# START OF Data extract

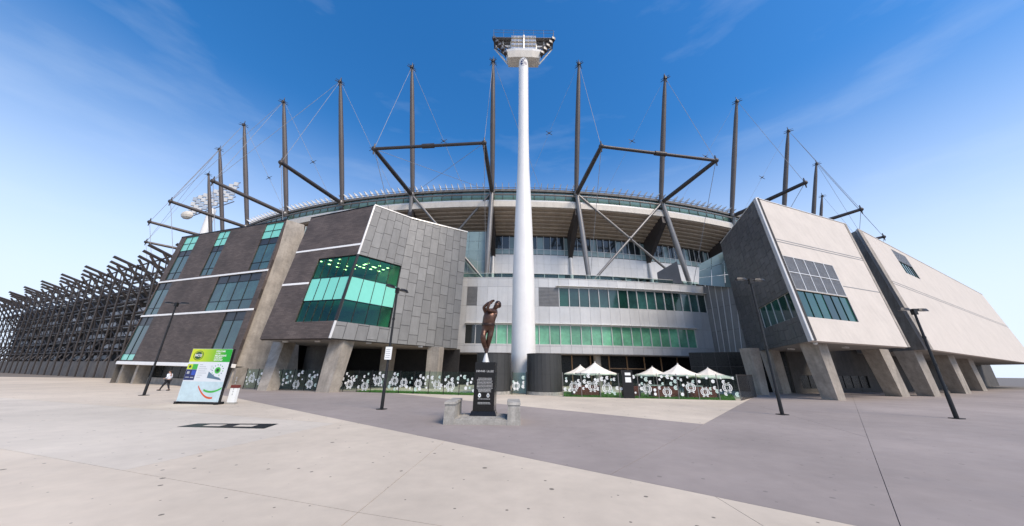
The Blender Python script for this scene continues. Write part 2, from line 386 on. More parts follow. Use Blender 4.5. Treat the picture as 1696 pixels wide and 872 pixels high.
P0 = [Vector(p) for p in ((-150, -14), (150, -14), (150, 62), (-150, 62))]
mauve, cream = split(P0, (432, 668), (1010, 787))
# cream side, split joint by joint
cl, cr = split(cream, (565, 872), (728, 738))
nearL, farL = cl, None
farL, nearL = split(cl, (206, 780), (593, 849))
patchN, midL = split(farL, (206, 779), (554, 702))
north, light = split(patchN, (300, 682), (520, 699))
pave(north, 'cream'); pave(light, 'cream2'); pave(midL, 'cream'); pave(nearL, 'cream')
r1, r2 = split(cr, (1180, 820), (1265, 872)); r3, r4 = split(r2, (593, 849), (735, 872))
pave(r1, 'cream'); pave(r3, 'cream'); pave(r4, 'cream')
mL, mR = split(mauve, (1010, 787), (1165, 703))
band, mLL = split(mL, (655, 652), (1165, 703))
pave(band, 'cream'); s1, s2 = split(mLL, (530, 664), (760, 668)) ; pave(s1, 'mauve'); pave(s2, 'mauve')
t1, t2 = split(mR, (1490, 868), (1437, 725)); u1, u2 = split(t1, (1240, 668), (1437, 725)); pave(u1, 'mauve'); pave(u2, 'mauve'); pave(t2, 'mauve')
# ================================================================ BUILDINGS AT THE SIDES
ZB, ZT = 4.85, 21.85
def panels(F, ncol, rowh, holes, mt, parent, rnd, gap=.026, th=.055, maxn=300):
    """staggered metal cladding panels, each a part, with open joints, left out over the holes"""
    for i in range(ncol):
        u0, u1 = i/ncol, (i+1)/ncol; v = -rnd.random()*rowh/F.H
        while v < 1:
            v2 = v+rowh/F.H*rnd.choice((.75, 1., 1.05, 1.3)); a, b = max(v, 0), min(v2, 1); v = v2
            segs = [(a, b)]
            for h in holes:
                if h[0]-.2/ncol < (u0+u1)/2 < h[1]+.2/ncol:
                    ns = []
                    for s in segs:
                        if s[1] <= h[2] or s[0] >= h[3]: ns.append(s); continue
                        if s[0] < h[2]: ns.append((s[0], h[2]))
                        if s[1] > h[3]: ns.append((h[3], s[1]))
                    segs = ns
            for s in segs:
                if (s[1]-s[0])*F.H < .15: continue
                gu, gv = gap/F.W, gap/F.H; o = rnd.uniform(-.006, .012)
                slab(F, u0+gu, u1-gu, s[0]+gv, s[1]-gv, 0, th+o).build('zinc_panel', M[mt], parent)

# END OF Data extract

* **What to work on**: Take the data above and repeat it exactly, leaving each picture out.

* **Completed task**:
The Blender Python script for this scene continues. Write part 2, from line 386 on. More parts follow. Use Blender 4.5. Treat the picture as 1696 pixels wide and 872 pixels high.
P0 = [Vector(p) for p in ((-150, -14), (150, -14), (150, 62), (-150, 62))]
mauve, cream = split(P0, (432, 668), (1010, 787))
# cream side, split joint by joint
cl, cr = split(cream, (565, 872), (728, 738))
nearL, farL = cl, None
farL, nearL = split(cl, (206, 780), (593, 849))
patchN, midL = split(farL, (206, 779), (554, 702))
north, light = split(patchN, (300, 682), (520, 699))
pave(north, 'cream'); pave(light, 'cream2'); pave(midL, 'cream'); pave(nearL, 'cream')
r1, r2 = split(cr, (1180, 820), (1265, 872)); r3, r4 = split(r2, (593, 849), (735, 872))
pave(r1, 'cream'); pave(r3, 'cream'); pave(r4, 'cream')
mL, mR = split(mauve, (1010, 787), (1165, 703))
band, mLL = split(mL, (655, 652), (1165, 703))
pave(band, 'cream'); s1, s2 = split(mLL, (530, 664), (760, 668)) ; pave(s1, 'mauve'); pave(s2, 'mauve')
t1, t2 = split(mR, (1490, 868), (1437, 725)); u1, u2 = split(t1, (1240, 668), (1437, 725)); pave(u1, 'mauve'); pave(u2, 'mauve'); pave(t2, 'mauve')
# ================================================================ BUILDINGS AT THE SIDES
ZB, ZT = 4.85, 21.85
def panels(F, ncol, rowh, holes, mt, parent, rnd, gap=.026, th=.055, maxn=300):
    """staggered metal cladding panels, each a part, with open joints, left out over the holes"""
    for i in range(ncol):
        u0, u1 = i/ncol, (i+1)/ncol; v = -rnd.random()*rowh/F.H
        while v < 1:
            v2 = v+rowh/F.H*rnd.choice((.75, 1., 1.05, 1.3)); a, b = max(v, 0), min(v2, 1); v = v2
            segs = [(a, b)]
            for h in holes:
                if h[0]-.2/ncol < (u0+u1)/2 < h[1]+.2/ncol:
                    ns = []
                    for s in segs:
                        if s[1] <= h[2] or s[0] >= h[3]: ns.append(s); continue
                        if s[0] < h[2]: ns.append((s[0], h[2]))
                        if s[1] > h[3]: ns.append((h[3], s[1]))
                    segs = ns
            for s in segs:
                if (s[1]-s[0])*F.H < .15: continue
                gu, gv = gap/F.W, gap/F.H; o = rnd.uniform(-.006, .012)
                slab(F, u0+gu, u1-gu, s[0]+gv, s[1]-gv, 0, th+o).build('zinc_panel', M[mt], parent)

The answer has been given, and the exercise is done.